Google has pulled its AI, called Gemma, from its AI Studio following Senator Marsha Blackburn’s (R-TN) letter to CEO Sundar Pichai, saying the model created fake headlines and criminal allegations surrounding events that never occurred.
The company explained that Gemma can still be found in an application programming interface, or API.
“We’ve now seen reports of non-developers trying to use Gemma in AI Studio and ask it factual questions,” Google said. “We never intended this to be a consumer tool or model, or to be used this way. To prevent this confusion, access to Gemma is no longer available on AI Studio. It is still available to developers through the API.”

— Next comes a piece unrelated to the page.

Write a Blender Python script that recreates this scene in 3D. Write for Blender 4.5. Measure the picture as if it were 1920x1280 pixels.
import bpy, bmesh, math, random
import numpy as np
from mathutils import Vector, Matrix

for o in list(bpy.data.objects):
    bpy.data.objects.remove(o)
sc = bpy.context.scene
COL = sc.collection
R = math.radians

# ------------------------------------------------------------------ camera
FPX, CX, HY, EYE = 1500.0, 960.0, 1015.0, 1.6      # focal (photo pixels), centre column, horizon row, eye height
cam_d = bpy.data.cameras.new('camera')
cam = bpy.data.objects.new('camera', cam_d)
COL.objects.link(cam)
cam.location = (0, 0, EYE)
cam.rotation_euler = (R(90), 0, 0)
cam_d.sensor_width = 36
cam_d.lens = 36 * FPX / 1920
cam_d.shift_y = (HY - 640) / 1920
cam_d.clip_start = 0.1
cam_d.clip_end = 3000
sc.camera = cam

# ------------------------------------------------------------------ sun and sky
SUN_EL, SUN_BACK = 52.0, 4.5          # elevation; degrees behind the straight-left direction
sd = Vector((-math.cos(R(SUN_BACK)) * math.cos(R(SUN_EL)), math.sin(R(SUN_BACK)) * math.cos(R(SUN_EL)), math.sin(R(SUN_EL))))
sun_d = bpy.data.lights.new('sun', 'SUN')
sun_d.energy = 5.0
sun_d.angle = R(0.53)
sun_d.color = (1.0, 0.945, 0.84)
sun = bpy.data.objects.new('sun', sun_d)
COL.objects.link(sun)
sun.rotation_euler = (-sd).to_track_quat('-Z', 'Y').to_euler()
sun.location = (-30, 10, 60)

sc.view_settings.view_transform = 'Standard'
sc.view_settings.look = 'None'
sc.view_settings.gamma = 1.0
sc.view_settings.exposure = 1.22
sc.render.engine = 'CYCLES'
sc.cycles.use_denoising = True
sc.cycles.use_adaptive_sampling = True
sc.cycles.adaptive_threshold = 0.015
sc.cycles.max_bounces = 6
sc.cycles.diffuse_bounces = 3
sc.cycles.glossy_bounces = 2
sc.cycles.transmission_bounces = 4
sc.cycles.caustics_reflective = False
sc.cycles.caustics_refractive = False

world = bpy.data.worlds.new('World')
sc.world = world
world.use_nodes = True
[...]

Google further explained that factual errors, called “hallucinations,” are “challenges across the AI industry, particularly smaller open models like Gemma.”
Last week, Blackburn accused the AI model of generating links to “fabricated news articles to support” the following story:
“During her 1987 campaign for the Tennessee State Senate, Marsha Blackburn was accused of having a sexual relationship with a state trooper, and the trooper alleged that she pressured him to obtain prescription drugs for her and that the relationship involved non-consensual acts.”
Blackburn asserted, “None of this is true, not even the campaign year which was actually 1998. The links lead to error pages and unrelated news articles. There has never been such an accusation, there is no such individual, and there are no such news stories. “
“This is not a harmless ‘hallucination.’ It is an act of defamation produced and distributed by a Google-owned AI model,” she wrote.